I asked this question in Math SE too, but I have since modified it to make it more suited here. Also, in hindsight, the question itself was more algorithmic and was a better fit here. https://math.stackexchange.com/questions/1844975/dependence-of-algebraic-elements-in-a-finite-field
Lets work over the finite field $\mathbb{F}_p$ for a prime $p$. Consider a monic irreducible polynomial $f(X)=X^3+aX^2+bX+c$ in $\mathbb{F}_p[X]$. Let $x$ be a root of $f(X)=0$ (say, in the closure of $\mathbb{F}_p$). Consider another different monic irreducible polynomial $g(Y)=Y^3+AY^2+BY+C$ in $\mathbb{F}_p[Y]$. Let $y$ be a root of $g(Y)=0$ again in the same closure.
Now we know that the field $\mathbb{F}_{p^3}$, realized explicitly as the extension $\mathbb{F}_p[X]/<f(X)>$ or $\mathbb{F}_p(x)$ contains a root (all three distinct roots, actually) of the irreducible $g(Y)$. This is because $\mathbb{F}_p(x)$ is the splitting field of $X^{p^3}-X$ which includes $g(X)$ as a factor. So we know that the root $y$ can be expressed as $$y=\alpha x^2+ \beta x +\gamma$$ for some $\alpha, \beta, \gamma \in \mathbb{F}_p$.
My question is: Is there an efficient algorithm that given as input the prime $p$ and the irreducible polynomials $f$ and $g$, computes $(\alpha,\beta,\gamma)$ as output? Though in my question, I am first interested in degree $3$, the same problem arises for higher degree too. This is easy to do when $f$ and $g$ are quadratic, as we can use specific properties of quadratic residues.
Of course, since we know that such a solution $(\alpha,\beta,\gamma)$ exists, we can simply substitute $\alpha x^2+ \beta x +\gamma$ for $Y$ in $g(Y)=0$ and solve the equation. But is there a better way?

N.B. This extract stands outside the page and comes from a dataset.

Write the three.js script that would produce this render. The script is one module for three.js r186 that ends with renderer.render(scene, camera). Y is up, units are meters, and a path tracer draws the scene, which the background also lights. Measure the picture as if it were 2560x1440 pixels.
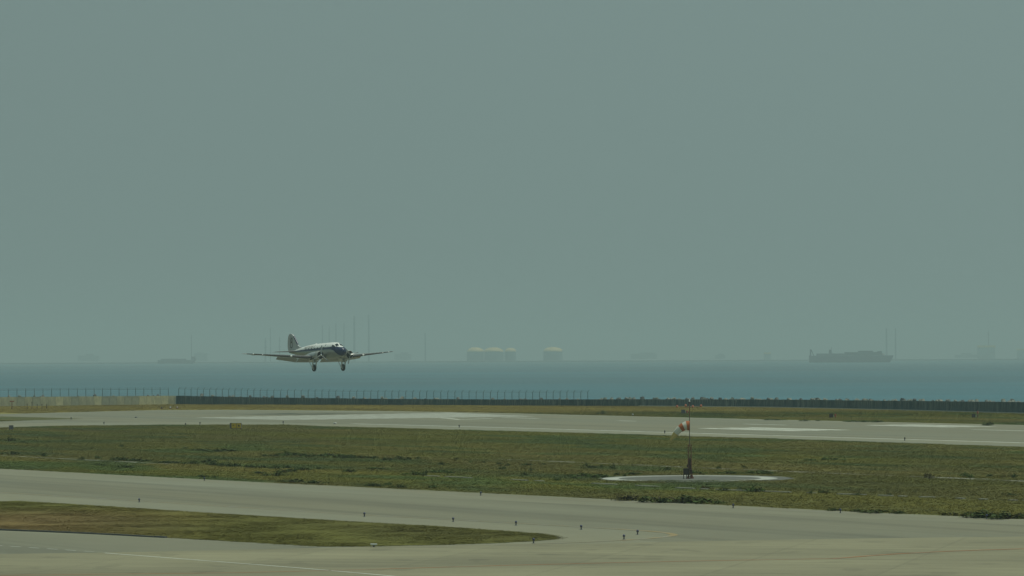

The converse problem, of finding the irreducible which has $\alpha x^2+ \beta x +\gamma$ as a root can be solved simply by elimination, and the answer is simply a resultant polynomial. So considering that this converse problem has a neat construction, I was hoping that the above problem also has some neat algebraic formulation or efficient algorithmic solution.